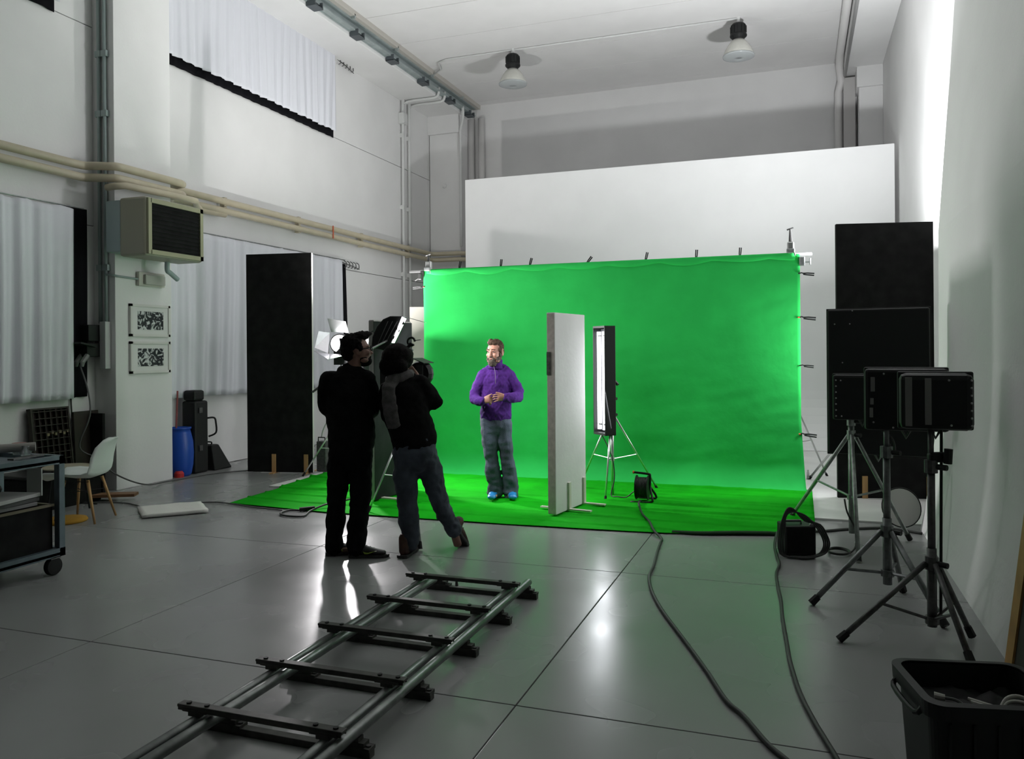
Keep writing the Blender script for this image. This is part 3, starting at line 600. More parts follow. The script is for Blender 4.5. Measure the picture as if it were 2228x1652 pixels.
# clamps
ORANGE = mat('orange_tip', (.7, .12, .04), .5); YEL = mat('yellow_tip', (.6, .45, .1), .5)
def clamp(name, label, c, ang, s=1, tip=ORANGE, group=None):
    """spring clamp; ang = direction of the handles in the XZ plane"""
    t = thing(name, label, 'clamp', c, group=group)
    def Q(x, z, y=0): return Vector((c[0]+s*(x*math.cos(ang)-z*math.sin(ang)), c[1]+y*s, c[2]+s*(x*math.sin(ang)+z*math.cos(ang))))
    obj('handle', tube(bm_(), [Q(.13, .012), Q(.05, .012), Q(0, .006)], .009*s, 6), BLACKP, t); obj('handle', tube(bm_(), [Q(.13, -.012), Q(.05, -.010), Q(0, -.006)], .009*s, 6), BLACKP, t)
    obj('jaw', tube(bm_(), [Q(.02, 0), Q(-.02, .012), Q(-.045, .002)], .008*s, 6), BLACKP, t); obj('jaw_tip', tube(bm_(), [Q(-.04, .003, -.01), Q(-.06, 0, -.01)], .009*s, 6), tip, t)
    return t
k_s = YS/9.45
TC = [(-4.087, 'leftmost', 1.4), (-3.522, 'second from left', 1.45), (-3.139, 'third from left', 1.3), (-2.413, 'fourth from left', .9), (-1.70, 'fifth from left', 1.35), (-1.114, 'sixth from left', 1.5), (-.628, 'rightmost small', 1.5)]
for x, w_, a in TC:
    clamp('spring_clamp', '%s black spring clamp gripping the green screen top edge' % w_, (x*k_s, YS-.01, ZT+.0), a, .8, YEL, 'spring clamps along the screen top')
for z, w_, tp, s_ in ((2.417, 'top', BLACKP, .9), (1.93, 'second', ORANGE, 1.0), (1.40, 'third', BLACKP, .8), (.64, 'lowest, orange-tipped', ORANGE, 1.0)):
    z2 = 1.6+(z-1.6)*k_s
    clamp('side_clamp', '%s spring clamp on the right edge of the green screen' % w_, (.045, YS-.02, z2), -.1, s_, tp, 'spring clamps on the screen sides')
clamp('side_clamp', 'red-tipped spring clamp on the left edge of the green screen', (-4.70, YS-.02, 2.44), PI+.05, .9, mat('red_tip', (.5, .03, .05), .5), 'spring clamps on the screen sides')
def bigclamp(label, x, z, h):
    t = thing('super_clamp', label, 'clamp', (x, YS, z))
    obj('clamp_body', box(bm_(), (x, YS-.03, z+.04), (.075, .07, .13)), CHROME, t, bevel=.015)
    obj('jaw', box(bm_(), (x, YS-.07, z+.0), (.09, .03, .05)), GREYM, t, bevel=.01)
    obj('spigot', tube(bm_(), [(x, YS-.03, z+.10), (x-.005, YS-.03, z+h)], [.022, .008], 8), DGREYM, t)
    obj('wing_handle', tube(bm_(), [(x-.04, YS-.03, z+h-.01), (x+.03, YS-.03, z+h+.01)], .009, 6), DGREYM, t)
    obj('lock_lever', tube(bm_(), [(x+.02, YS-.07, z+.02), (x+.05, YS-.09, z-.06)], .008, 6), CHROME, t)
bigclamp('silver clamp with upright handle on the top left corner of the green screen', -4.58, 2.67, .19)
bigclamp('silver clamp with upright handle on the top right corner of the green screen', -.085, 2.69, .25)
t = thing('knob_clamp', 'grey clamp with a T-knob under the right crossbar end', 'clamp', (.05, YS, 2.56))
obj('clamp_body', box(bm_(), (.035, YS-.03, 2.57), (.06, .05, .10)), GREYM, t, bevel=.01); obj('knob', tube(bm_(), [(.05, YS-.03, 2.56), (.12, YS-.03, 2.56)], .01, 6), GREYM, t); obj('knob_grip', tube(bm_(), [(.12, YS-.03, 2.53), (.12, YS-.03, 2.60)], .011, 6), GREYM, t)
t = thing('knob_clamp', 'dark clamp under the left crossbar end', 'clamp', (-4.72, YS, 2.56))
obj('clamp_body', box(bm_(), (-4.70, YS-.03, 2.58), (.05, .05, .09)), DGREYM, t, bevel=.01); obj('knob', tube(bm_(), [(-4.72, YS-.03, 2.56), (-4.78, YS-.03, 2.53)], .012, 6), DGREYM, t)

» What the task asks
Using the material above, return every line exactly as it appears, minus the pictures.

» Complete output
Keep writing the Blender script for this image. This is part 3, starting at line 600. More parts follow. The script is for Blender 4.5. Measure the picture as if it were 2228x1652 pixels.
# clamps
ORANGE = mat('orange_tip', (.7, .12, .04), .5); YEL = mat('yellow_tip', (.6, .45, .1), .5)
def clamp(name, label, c, ang, s=1, tip=ORANGE, group=None):
    """spring clamp; ang = direction of the handles in the XZ plane"""
    t = thing(name, label, 'clamp', c, group=group)
    def Q(x, z, y=0): return Vector((c[0]+s*(x*math.cos(ang)-z*math.sin(ang)), c[1]+y*s, c[2]+s*(x*math.sin(ang)+z*math.cos(ang))))
    obj('handle', tube(bm_(), [Q(.13, .012), Q(.05, .012), Q(0, .006)], .009*s, 6), BLACKP, t); obj('handle', tube(bm_(), [Q(.13, -.012), Q(.05, -.010), Q(0, -.006)], .009*s, 6), BLACKP, t)
    obj('jaw', tube(bm_(), [Q(.02, 0), Q(-.02, .012), Q(-.045, .002)], .008*s, 6), BLACKP, t); obj('jaw_tip', tube(bm_(), [Q(-.04, .003, -.01), Q(-.06, 0, -.01)], .009*s, 6), tip, t)
    return t
k_s = YS/9.45
TC = [(-4.087, 'leftmost', 1.4), (-3.522, 'second from left', 1.45), (-3.139, 'third from left', 1.3), (-2.413, 'fourth from left', .9), (-1.70, 'fifth from left', 1.35), (-1.114, 'sixth from left', 1.5), (-.628, 'rightmost small', 1.5)]
for x, w_, a in TC:
    clamp('spring_clamp', '%s black spring clamp gripping the green screen top edge' % w_, (x*k_s, YS-.01, ZT+.0), a, .8, YEL, 'spring clamps along the screen top')
for z, w_, tp, s_ in ((2.417, 'top', BLACKP, .9), (1.93, 'second', ORANGE, 1.0), (1.40, 'third', BLACKP, .8), (.64, 'lowest, orange-tipped', ORANGE, 1.0)):
    z2 = 1.6+(z-1.6)*k_s
    clamp('side_clamp', '%s spring clamp on the right edge of the green screen' % w_, (.045, YS-.02, z2), -.1, s_, tp, 'spring clamps on the screen sides')
clamp('side_clamp', 'red-tipped spring clamp on the left edge of the green screen', (-4.70, YS-.02, 2.44), PI+.05, .9, mat('red_tip', (.5, .03, .05), .5), 'spring clamps on the screen sides')
def bigclamp(label, x, z, h):
    t = thing('super_clamp', label, 'clamp', (x, YS, z))
    obj('clamp_body', box(bm_(), (x, YS-.03, z+.04), (.075, .07, .13)), CHROME, t, bevel=.015)
    obj('jaw', box(bm_(), (x, YS-.07, z+.0), (.09, .03, .05)), GREYM, t, bevel=.01)
    obj('spigot', tube(bm_(), [(x, YS-.03, z+.10), (x-.005, YS-.03, z+h)], [.022, .008], 8), DGREYM, t)
    obj('wing_handle', tube(bm_(), [(x-.04, YS-.03, z+h-.01), (x+.03, YS-.03, z+h+.01)], .009, 6), DGREYM, t)
    obj('lock_lever', tube(bm_(), [(x+.02, YS-.07, z+.02), (x+.05, YS-.09, z-.06)], .008, 6), CHROME, t)
bigclamp('silver clamp with upright handle on the top left corner of the green screen', -4.58, 2.67, .19)
bigclamp('silver clamp with upright handle on the top right corner of the green screen', -.085, 2.69, .25)
t = thing('knob_clamp', 'grey clamp with a T-knob under the right crossbar end', 'clamp', (.05, YS, 2.56))
obj('clamp_body', box(bm_(), (.035, YS-.03, 2.57), (.06, .05, .10)), GREYM, t, bevel=.01); obj('knob', tube(bm_(), [(.05, YS-.03, 2.56), (.12, YS-.03, 2.56)], .01, 6), GREYM, t); obj('knob_grip', tube(bm_(), [(.12, YS-.03, 2.53), (.12, YS-.03, 2.60)], .011, 6), GREYM, t)
t = thing('knob_clamp', 'dark clamp under the left crossbar end', 'clamp', (-4.72, YS, 2.56))
obj('clamp_body', box(bm_(), (-4.70, YS-.03, 2.58), (.05, .05, .09)), DGREYM, t, bevel=.01); obj('knob', tube(bm_(), [(-4.72, YS-.03, 2.56), (-4.78, YS-.03, 2.53)], .012, 6), DGREYM, t)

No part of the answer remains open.